[Rows from a 3D scene dataset]

-*-*-

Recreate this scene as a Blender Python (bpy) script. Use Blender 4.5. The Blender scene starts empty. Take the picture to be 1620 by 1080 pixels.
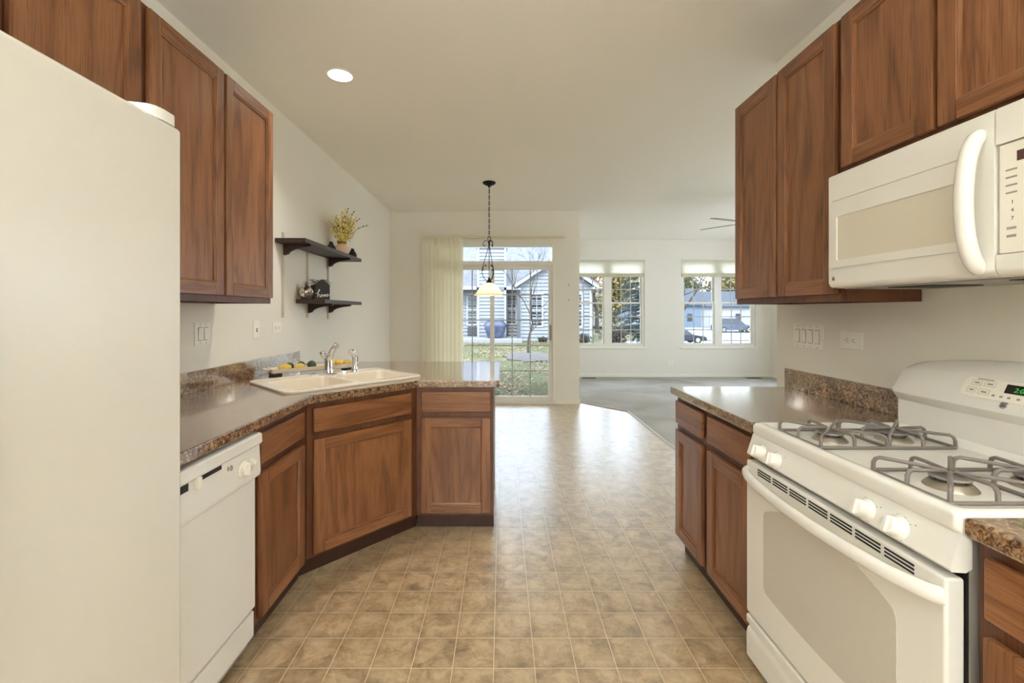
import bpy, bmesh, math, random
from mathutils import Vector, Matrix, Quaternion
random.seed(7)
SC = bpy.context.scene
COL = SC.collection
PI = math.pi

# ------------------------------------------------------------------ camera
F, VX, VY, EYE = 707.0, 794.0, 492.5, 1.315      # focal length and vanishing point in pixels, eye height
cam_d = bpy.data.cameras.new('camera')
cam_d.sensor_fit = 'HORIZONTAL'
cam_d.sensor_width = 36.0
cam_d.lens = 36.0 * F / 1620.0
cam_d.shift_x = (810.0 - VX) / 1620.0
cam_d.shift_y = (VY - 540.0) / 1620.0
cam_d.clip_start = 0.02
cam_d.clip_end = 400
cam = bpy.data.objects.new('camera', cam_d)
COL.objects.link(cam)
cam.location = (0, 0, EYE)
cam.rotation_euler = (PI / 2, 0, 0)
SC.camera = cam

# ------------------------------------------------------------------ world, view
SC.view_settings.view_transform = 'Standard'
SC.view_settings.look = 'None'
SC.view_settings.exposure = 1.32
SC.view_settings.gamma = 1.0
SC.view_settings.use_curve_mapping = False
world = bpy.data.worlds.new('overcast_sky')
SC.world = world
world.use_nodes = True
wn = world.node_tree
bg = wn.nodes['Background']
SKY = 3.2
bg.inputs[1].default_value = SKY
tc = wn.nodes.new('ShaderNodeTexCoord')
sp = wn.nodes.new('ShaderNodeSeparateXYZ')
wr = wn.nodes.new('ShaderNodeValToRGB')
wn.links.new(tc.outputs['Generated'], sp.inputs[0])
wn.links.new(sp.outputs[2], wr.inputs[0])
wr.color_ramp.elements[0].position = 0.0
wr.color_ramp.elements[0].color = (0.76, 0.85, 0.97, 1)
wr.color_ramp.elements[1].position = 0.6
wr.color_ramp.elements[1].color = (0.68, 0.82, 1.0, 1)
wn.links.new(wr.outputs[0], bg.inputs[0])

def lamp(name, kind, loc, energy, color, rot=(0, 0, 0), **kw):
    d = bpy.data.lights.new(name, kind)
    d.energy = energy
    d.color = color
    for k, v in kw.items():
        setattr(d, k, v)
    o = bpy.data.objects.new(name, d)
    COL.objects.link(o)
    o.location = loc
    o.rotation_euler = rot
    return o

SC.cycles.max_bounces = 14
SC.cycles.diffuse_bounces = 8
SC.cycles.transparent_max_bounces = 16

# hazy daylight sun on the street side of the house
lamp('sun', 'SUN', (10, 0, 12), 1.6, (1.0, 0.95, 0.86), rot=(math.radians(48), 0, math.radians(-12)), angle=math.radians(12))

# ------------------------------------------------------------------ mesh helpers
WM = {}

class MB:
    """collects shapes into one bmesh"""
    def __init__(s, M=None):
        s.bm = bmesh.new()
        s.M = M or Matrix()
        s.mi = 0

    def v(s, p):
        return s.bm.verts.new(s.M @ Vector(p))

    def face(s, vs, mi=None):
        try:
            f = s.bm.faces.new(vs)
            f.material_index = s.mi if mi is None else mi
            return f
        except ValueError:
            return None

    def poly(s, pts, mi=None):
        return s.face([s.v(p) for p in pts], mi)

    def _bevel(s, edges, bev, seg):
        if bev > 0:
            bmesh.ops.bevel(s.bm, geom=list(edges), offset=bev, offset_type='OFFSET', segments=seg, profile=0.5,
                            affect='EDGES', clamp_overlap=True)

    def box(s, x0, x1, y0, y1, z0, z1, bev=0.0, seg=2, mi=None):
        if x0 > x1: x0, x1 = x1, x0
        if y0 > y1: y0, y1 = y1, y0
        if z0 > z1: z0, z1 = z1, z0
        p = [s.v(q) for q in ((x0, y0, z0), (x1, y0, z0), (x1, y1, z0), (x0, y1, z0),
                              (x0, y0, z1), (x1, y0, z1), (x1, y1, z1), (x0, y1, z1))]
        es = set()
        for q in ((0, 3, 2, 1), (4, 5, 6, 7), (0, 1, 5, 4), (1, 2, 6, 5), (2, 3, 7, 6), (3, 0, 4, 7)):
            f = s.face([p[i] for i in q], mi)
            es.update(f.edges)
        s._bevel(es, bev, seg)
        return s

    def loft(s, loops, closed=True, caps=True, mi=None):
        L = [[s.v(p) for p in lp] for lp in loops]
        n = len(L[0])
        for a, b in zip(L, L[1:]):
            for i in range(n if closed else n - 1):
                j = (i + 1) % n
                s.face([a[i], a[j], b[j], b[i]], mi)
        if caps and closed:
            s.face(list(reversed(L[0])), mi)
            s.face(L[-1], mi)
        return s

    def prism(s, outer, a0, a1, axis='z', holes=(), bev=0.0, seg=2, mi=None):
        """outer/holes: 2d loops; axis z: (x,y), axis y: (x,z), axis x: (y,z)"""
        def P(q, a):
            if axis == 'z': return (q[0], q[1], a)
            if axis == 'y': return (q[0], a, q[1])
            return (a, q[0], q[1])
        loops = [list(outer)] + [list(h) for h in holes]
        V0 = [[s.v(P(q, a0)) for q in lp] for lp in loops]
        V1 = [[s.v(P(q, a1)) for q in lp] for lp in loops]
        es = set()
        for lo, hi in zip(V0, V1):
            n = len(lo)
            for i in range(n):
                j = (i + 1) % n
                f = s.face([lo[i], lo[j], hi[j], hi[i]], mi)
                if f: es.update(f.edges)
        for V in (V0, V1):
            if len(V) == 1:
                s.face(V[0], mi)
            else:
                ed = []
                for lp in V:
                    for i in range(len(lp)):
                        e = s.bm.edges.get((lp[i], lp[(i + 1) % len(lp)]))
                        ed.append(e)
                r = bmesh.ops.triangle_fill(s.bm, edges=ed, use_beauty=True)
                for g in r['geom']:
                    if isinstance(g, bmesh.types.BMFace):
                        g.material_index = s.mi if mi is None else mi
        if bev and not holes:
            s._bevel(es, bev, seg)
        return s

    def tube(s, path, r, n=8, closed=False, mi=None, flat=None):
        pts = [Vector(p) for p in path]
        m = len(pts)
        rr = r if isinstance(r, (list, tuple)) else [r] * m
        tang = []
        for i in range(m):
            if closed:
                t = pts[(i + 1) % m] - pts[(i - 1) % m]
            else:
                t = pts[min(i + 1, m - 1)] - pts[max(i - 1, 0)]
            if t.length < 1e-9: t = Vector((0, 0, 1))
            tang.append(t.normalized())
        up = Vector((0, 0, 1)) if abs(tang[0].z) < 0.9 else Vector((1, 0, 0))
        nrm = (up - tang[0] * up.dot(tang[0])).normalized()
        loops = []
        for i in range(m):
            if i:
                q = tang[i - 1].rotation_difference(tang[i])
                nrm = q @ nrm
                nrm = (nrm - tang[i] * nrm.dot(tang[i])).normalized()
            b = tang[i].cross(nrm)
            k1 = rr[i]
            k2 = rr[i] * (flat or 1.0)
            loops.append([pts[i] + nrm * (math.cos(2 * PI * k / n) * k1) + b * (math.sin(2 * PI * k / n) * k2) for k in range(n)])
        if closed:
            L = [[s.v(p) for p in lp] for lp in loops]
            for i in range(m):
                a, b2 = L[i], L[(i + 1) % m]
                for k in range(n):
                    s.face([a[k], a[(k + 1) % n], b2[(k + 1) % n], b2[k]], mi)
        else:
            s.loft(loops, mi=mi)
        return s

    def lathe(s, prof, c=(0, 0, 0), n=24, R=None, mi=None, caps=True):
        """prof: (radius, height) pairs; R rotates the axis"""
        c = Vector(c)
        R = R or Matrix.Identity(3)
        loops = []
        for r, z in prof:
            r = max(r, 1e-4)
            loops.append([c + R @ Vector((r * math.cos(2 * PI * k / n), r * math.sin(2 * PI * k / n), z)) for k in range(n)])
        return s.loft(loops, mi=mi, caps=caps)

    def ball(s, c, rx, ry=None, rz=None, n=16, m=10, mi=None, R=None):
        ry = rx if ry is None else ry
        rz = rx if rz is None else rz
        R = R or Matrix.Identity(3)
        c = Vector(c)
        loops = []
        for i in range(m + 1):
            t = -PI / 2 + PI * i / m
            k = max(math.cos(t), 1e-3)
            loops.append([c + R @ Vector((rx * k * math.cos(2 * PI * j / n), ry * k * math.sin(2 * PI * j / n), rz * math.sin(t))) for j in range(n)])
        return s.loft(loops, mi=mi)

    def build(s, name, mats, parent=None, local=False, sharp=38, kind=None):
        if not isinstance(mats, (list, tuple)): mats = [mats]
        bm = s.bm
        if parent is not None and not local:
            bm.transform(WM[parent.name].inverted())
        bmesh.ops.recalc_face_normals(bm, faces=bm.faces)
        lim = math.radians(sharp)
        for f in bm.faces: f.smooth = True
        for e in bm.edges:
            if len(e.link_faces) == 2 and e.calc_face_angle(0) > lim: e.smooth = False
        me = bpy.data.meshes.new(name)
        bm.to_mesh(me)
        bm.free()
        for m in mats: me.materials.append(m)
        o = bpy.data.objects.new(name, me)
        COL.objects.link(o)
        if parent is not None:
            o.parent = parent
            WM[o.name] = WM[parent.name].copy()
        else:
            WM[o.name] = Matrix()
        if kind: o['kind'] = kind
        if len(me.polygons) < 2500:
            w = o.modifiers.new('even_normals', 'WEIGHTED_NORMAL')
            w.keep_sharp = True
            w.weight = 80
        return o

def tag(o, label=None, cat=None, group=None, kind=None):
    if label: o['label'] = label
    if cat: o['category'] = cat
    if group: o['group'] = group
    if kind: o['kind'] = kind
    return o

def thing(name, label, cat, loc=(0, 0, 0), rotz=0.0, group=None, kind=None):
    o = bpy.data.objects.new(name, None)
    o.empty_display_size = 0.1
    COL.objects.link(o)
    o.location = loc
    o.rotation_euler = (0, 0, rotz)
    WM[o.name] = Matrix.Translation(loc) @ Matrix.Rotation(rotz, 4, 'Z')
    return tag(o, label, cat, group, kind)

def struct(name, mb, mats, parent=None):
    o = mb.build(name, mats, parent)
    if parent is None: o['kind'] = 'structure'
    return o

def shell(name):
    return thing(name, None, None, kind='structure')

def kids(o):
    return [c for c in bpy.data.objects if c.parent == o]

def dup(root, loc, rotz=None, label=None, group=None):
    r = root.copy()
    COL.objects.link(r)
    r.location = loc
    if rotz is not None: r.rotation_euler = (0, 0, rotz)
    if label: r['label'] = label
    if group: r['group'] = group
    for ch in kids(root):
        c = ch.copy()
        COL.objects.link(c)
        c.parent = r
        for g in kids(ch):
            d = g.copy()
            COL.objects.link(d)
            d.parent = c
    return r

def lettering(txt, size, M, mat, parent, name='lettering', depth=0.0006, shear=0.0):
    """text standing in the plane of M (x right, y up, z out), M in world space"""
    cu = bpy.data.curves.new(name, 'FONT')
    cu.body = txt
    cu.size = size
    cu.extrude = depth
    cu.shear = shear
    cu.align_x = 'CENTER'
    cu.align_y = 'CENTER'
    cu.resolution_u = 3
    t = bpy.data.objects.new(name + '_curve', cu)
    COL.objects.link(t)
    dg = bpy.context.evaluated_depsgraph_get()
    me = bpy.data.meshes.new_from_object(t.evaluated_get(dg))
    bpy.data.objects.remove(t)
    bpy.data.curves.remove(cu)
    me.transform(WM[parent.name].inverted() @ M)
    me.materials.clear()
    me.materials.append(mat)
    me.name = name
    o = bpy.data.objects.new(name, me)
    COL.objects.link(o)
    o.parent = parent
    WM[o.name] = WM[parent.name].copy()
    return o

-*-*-

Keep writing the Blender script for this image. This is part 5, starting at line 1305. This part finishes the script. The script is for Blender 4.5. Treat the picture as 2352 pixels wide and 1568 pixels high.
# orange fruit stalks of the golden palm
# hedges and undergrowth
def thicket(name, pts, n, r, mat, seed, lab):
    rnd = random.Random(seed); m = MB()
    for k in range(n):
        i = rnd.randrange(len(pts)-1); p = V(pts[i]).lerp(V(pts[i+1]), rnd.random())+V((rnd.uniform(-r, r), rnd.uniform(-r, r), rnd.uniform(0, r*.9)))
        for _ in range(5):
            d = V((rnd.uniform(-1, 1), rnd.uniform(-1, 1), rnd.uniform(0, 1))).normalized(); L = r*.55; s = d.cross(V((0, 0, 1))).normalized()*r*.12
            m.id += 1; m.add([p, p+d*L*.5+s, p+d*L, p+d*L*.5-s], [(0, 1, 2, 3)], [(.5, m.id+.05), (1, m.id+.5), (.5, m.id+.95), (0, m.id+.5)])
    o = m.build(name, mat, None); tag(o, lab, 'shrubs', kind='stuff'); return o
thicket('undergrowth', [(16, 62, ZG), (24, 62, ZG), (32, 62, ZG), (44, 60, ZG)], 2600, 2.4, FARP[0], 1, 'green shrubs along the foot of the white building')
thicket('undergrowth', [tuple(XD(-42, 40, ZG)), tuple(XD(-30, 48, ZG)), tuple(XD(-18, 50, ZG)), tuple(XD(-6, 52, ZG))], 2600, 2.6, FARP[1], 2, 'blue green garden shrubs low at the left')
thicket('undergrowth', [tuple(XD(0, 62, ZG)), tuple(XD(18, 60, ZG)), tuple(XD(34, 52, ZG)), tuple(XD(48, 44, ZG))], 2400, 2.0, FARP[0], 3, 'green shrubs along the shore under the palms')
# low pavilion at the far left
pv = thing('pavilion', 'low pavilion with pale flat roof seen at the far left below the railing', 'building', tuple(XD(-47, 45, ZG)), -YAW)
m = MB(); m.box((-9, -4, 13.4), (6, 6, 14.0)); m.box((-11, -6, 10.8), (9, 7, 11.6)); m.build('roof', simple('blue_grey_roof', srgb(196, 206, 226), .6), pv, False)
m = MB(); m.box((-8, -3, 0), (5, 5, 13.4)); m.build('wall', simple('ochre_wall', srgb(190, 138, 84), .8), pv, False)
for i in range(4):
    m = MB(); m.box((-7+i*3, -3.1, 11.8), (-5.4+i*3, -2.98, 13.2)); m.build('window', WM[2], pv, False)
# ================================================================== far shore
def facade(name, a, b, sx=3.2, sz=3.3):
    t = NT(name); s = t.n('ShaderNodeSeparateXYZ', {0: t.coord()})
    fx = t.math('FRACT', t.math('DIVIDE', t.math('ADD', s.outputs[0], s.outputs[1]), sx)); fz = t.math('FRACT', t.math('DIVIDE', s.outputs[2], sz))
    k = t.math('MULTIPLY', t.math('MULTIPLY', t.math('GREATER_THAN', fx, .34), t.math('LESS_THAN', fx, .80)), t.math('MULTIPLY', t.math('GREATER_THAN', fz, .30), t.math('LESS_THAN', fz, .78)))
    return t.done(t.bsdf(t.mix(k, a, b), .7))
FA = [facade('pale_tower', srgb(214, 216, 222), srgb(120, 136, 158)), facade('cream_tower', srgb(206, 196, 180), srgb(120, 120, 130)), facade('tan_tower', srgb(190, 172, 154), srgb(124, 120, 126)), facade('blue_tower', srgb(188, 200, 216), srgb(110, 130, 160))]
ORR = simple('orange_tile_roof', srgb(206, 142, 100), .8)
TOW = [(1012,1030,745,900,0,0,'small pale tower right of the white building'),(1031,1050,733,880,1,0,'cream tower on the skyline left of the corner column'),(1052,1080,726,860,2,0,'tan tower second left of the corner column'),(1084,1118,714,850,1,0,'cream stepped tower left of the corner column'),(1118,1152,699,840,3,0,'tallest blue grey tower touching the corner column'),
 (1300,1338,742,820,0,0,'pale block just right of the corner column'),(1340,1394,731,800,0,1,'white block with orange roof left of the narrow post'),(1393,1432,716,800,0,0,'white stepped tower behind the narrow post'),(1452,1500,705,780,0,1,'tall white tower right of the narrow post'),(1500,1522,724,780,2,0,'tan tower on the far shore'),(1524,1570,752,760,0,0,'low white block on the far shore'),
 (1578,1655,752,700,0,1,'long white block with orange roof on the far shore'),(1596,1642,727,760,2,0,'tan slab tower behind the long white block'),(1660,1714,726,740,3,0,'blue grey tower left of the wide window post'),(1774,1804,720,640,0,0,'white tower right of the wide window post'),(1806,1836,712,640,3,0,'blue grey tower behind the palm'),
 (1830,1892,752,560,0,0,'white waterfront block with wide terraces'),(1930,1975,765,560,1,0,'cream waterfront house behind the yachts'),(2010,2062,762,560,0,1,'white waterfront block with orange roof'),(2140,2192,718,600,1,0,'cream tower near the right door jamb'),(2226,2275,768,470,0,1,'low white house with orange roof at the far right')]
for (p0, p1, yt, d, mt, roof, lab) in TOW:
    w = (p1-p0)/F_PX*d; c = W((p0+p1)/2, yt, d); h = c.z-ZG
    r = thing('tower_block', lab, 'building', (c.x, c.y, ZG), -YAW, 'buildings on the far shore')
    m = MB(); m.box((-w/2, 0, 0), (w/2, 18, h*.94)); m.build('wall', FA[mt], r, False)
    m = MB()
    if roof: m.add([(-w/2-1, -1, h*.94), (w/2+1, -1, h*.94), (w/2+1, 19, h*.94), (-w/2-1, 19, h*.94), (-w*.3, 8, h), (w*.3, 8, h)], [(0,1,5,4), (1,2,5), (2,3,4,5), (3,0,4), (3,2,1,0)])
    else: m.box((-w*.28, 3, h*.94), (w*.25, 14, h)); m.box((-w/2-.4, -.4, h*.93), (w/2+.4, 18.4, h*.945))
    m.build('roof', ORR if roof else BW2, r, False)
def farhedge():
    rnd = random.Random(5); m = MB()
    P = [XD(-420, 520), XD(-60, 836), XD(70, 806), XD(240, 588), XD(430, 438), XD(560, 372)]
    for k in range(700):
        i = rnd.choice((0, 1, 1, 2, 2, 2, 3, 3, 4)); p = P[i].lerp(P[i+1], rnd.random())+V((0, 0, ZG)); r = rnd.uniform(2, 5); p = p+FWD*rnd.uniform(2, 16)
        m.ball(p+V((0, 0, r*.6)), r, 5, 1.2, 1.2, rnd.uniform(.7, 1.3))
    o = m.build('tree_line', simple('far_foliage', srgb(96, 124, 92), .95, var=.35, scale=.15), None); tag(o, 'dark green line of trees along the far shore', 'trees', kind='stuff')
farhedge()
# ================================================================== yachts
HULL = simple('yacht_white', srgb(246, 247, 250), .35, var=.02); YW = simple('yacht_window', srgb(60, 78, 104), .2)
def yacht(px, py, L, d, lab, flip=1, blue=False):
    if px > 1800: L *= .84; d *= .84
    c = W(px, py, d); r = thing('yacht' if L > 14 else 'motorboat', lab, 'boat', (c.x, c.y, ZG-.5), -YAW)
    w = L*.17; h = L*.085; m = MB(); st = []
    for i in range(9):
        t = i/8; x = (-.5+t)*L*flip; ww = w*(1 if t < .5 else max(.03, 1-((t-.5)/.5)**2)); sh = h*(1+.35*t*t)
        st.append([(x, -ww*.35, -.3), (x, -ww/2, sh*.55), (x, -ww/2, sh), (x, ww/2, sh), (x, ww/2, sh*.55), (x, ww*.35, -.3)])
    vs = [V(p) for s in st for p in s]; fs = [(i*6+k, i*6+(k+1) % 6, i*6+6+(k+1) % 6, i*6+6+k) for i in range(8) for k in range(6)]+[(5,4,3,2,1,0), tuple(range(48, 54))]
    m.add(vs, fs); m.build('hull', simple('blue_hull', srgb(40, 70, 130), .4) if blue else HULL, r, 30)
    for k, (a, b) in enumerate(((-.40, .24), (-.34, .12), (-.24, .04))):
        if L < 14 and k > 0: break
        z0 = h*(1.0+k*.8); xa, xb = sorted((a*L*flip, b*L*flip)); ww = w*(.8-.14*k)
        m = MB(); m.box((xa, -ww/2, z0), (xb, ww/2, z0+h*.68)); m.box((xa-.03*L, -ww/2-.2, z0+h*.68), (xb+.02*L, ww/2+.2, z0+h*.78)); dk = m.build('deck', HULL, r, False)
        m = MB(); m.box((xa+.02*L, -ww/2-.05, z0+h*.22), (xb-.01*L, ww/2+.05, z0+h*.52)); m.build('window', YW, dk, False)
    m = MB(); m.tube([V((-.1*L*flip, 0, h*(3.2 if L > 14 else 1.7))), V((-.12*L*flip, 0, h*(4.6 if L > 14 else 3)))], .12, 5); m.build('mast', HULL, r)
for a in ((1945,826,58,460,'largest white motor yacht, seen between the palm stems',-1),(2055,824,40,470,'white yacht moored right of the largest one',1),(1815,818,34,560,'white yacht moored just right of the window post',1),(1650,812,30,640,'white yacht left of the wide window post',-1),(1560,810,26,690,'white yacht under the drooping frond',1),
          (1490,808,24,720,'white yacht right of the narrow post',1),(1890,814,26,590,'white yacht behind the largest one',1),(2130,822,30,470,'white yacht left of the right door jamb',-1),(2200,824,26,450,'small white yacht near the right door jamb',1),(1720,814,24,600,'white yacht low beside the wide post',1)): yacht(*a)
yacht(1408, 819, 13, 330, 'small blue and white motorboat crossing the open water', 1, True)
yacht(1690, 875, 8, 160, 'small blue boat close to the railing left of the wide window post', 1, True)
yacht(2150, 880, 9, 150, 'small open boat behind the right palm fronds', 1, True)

-*-*-

Exercise instructions - From the line that has "Recreate this scene" through the line that has "PI = math.pi", reproduce each line exactly as it stands and nothing else; do not include any pictures.

Response to the exercise -
Recreate this scene as a Blender Python (bpy) script. Use Blender 4.5. The Blender scene starts empty. Take the picture to be 1620 by 1080 pixels.
import bpy, bmesh, math, random
from mathutils import Vector, Matrix, Quaternion
random.seed(7)
SC = bpy.context.scene
COL = SC.collection
PI = math.pi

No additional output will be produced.